Development of high power and energy efficient electric drivetrain for electromobility: Thermal Management

The aim of this work is to investigate the thermal behaviour and the cooling strategies for an Axial Flux Permanent Magnet Synchronous Motor (AFPMSM). Due to their compact design, AFPMs are suitable for applications with limited space, such as electric two-wheeler vehicles. These motors have higher power density compared to Radial Flux Permanent Magnet Motors (RFPMs), which leads to increased power output but also greater heat generation in a smaller volume. Thermal management is crucial aspect of electric motor design. Proper thermal control enhances motor efficiency and reliability, while also preventing the formation of hotspots that can damage insulation materials and accelerate the aging process.
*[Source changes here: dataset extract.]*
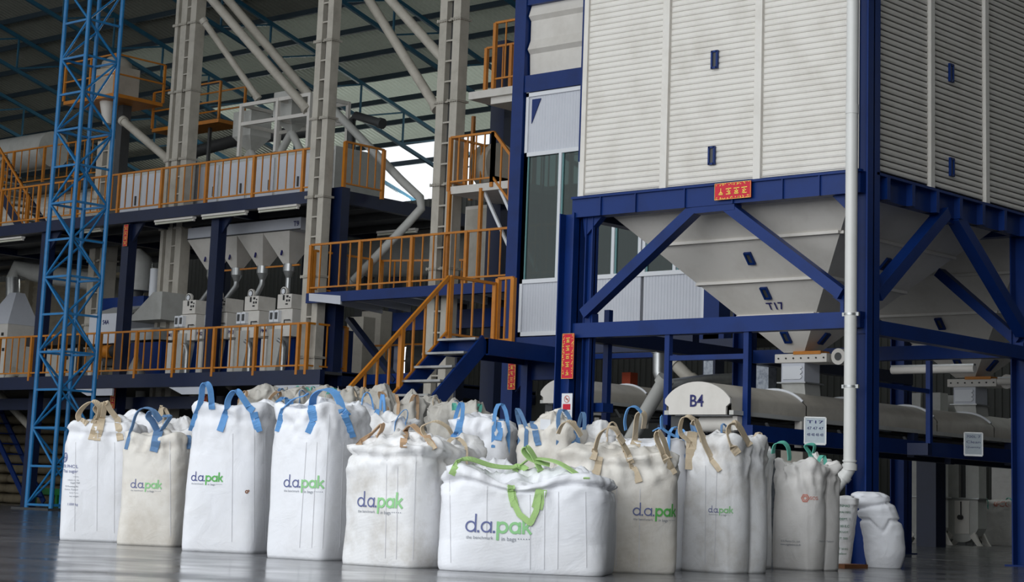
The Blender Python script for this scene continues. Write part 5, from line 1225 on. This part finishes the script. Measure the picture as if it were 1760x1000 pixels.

A novel embedded cooling channel design is developed. It is directly integrated into the stator of the motor, minimizing the need for additional space for cooling. Computation Fluid Dynamics (CFD) simulations are employed to estimate the thermal response of the motor. Results show that an optimized cooling channel configuration can lead to a 63% reduction in maximum winding temperature compared to the case without a cooling system. Moreover, a 22.2% reduction in copper losses is achieved, increasing the motor efficiency of 1.3%. Additionally, the cooling system allows an increase in the power density of the motor (up to +125%) without exceeding the thermal limits.